Entries from a dataset:
================================
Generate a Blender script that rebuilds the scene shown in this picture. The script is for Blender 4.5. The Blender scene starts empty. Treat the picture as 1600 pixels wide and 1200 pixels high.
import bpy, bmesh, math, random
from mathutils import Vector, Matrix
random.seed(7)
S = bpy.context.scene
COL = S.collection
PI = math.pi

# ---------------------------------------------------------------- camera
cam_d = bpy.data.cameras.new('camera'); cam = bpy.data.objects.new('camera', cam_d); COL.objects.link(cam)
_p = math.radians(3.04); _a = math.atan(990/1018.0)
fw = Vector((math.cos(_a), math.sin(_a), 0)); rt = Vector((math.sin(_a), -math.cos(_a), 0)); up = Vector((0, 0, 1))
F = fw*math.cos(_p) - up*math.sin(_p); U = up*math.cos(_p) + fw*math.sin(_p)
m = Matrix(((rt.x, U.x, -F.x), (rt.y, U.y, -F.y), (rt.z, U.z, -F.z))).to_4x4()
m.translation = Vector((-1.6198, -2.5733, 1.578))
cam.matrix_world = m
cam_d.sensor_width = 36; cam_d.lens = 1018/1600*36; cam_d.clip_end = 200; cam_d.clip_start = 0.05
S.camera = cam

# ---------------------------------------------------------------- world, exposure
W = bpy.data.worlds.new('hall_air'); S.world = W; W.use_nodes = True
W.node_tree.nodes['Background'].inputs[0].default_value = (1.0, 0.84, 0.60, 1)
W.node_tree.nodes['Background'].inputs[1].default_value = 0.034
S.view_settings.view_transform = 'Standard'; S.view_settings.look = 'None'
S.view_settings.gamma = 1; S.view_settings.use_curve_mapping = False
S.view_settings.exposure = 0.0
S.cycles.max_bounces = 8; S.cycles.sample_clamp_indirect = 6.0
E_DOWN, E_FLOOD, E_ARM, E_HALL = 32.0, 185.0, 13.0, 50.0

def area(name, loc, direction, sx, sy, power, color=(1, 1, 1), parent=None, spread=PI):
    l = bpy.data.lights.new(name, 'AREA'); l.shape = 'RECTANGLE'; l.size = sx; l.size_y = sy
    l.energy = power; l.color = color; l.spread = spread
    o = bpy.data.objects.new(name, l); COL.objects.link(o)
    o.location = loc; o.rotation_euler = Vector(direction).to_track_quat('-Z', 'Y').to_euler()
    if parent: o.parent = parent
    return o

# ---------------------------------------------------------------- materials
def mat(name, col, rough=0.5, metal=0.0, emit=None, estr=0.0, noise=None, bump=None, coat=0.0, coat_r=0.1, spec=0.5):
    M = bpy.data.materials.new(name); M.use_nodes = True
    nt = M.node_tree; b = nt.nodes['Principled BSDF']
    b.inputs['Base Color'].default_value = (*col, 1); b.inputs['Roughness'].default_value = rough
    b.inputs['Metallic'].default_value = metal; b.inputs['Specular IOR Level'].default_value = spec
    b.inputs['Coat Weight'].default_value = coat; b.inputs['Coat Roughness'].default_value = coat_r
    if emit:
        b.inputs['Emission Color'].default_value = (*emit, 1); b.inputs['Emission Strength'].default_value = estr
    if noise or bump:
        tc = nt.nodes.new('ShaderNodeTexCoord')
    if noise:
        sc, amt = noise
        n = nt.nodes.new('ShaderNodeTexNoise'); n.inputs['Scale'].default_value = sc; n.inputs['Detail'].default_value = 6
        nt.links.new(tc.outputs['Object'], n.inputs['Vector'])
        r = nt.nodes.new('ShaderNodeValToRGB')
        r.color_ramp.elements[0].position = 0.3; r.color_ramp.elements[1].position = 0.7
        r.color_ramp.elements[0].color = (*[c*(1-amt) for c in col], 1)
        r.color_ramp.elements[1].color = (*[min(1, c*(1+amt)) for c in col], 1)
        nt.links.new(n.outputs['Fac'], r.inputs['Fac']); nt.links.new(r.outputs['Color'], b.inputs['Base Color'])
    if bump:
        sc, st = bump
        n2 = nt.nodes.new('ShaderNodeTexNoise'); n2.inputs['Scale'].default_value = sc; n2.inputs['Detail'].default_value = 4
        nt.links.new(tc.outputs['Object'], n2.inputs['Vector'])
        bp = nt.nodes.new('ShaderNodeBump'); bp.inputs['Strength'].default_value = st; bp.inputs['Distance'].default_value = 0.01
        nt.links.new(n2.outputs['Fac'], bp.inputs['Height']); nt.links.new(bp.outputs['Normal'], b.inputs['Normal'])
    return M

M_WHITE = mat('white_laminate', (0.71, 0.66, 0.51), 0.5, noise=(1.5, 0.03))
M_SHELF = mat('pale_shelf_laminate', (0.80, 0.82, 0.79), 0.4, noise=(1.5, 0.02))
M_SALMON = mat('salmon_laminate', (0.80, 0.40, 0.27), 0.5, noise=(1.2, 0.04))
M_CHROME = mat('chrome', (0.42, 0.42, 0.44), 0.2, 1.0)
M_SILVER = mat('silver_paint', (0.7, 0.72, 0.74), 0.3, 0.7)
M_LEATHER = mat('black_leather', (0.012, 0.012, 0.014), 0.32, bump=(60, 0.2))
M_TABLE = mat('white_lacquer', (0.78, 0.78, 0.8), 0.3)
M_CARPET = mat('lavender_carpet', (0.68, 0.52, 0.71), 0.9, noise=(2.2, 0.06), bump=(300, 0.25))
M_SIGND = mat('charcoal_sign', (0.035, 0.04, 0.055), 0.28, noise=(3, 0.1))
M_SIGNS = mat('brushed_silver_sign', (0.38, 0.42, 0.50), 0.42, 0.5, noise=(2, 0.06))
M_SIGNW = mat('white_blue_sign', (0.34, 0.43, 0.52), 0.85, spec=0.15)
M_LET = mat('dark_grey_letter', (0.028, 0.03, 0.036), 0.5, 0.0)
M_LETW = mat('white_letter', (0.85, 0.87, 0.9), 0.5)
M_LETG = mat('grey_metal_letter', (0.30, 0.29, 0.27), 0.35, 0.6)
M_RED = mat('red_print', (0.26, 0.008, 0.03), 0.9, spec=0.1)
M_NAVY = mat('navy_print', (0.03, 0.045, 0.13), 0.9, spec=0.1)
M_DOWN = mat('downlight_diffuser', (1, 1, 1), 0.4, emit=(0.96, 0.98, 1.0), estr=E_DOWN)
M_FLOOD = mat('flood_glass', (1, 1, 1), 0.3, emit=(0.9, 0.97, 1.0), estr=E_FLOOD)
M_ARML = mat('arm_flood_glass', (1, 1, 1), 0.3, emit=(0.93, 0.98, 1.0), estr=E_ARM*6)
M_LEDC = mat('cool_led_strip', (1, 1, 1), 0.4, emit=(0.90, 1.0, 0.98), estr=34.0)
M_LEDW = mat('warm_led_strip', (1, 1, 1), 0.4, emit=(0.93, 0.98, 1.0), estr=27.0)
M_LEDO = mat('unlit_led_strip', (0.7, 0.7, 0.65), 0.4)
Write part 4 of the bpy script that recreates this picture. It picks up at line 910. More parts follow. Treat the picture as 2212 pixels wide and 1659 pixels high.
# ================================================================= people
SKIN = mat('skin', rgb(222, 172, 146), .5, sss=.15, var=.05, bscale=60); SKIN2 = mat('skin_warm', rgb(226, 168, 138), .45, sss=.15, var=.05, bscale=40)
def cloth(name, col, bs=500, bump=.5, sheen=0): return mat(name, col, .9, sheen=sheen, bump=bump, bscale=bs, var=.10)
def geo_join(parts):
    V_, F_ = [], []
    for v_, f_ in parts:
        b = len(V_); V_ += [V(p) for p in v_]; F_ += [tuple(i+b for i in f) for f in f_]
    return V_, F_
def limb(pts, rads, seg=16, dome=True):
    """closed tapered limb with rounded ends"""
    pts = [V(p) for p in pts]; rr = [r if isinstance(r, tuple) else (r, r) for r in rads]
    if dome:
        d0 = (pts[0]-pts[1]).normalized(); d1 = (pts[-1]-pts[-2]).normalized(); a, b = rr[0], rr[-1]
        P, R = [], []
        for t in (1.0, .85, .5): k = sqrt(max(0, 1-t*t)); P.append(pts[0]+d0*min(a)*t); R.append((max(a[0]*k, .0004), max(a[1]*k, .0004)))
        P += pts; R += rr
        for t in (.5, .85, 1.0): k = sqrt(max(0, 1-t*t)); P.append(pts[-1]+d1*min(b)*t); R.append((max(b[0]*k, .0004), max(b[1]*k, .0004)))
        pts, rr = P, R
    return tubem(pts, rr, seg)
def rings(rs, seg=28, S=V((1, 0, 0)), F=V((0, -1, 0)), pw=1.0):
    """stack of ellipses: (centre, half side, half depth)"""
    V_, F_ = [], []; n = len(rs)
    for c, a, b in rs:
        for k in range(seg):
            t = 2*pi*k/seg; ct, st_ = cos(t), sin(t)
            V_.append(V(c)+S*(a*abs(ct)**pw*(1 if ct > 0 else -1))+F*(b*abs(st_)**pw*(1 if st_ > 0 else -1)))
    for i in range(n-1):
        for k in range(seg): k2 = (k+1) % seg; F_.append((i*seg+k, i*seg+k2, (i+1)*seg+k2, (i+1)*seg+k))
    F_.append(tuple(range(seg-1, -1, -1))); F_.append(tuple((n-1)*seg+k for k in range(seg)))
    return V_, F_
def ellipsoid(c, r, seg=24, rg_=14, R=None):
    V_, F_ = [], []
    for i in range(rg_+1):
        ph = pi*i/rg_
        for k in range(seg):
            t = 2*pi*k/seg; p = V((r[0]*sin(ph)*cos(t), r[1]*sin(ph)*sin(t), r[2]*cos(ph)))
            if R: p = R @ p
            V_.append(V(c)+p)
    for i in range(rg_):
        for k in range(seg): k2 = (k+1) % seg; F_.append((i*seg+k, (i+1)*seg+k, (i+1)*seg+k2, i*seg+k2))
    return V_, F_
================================
▶ PROBLEM DETAILS
Quote exactly the first line of the data and every line after it through the one holding "S.camera = cam".

▶ OUTPUT FOR THIS EXERCISE
Generate a Blender script that rebuilds the scene shown in this picture. The script is for Blender 4.5. The Blender scene starts empty. Treat the picture as 1600 pixels wide and 1200 pixels high.
import bpy, bmesh, math, random
from mathutils import Vector, Matrix
random.seed(7)
S = bpy.context.scene
COL = S.collection
PI = math.pi

# ---------------------------------------------------------------- camera
cam_d = bpy.data.cameras.new('camera'); cam = bpy.data.objects.new('camera', cam_d); COL.objects.link(cam)
_p = math.radians(3.04); _a = math.atan(990/1018.0)
fw = Vector((math.cos(_a), math.sin(_a), 0)); rt = Vector((math.sin(_a), -math.cos(_a), 0)); up = Vector((0, 0, 1))
F = fw*math.cos(_p) - up*math.sin(_p); U = up*math.cos(_p) + fw*math.sin(_p)
m = Matrix(((rt.x, U.x, -F.x), (rt.y, U.y, -F.y), (rt.z, U.z, -F.z))).to_4x4()
m.translation = Vector((-1.6198, -2.5733, 1.578))
cam.matrix_world = m
cam_d.sensor_width = 36; cam_d.lens = 1018/1600*36; cam_d.clip_end = 200; cam_d.clip_start = 0.05
S.camera = cam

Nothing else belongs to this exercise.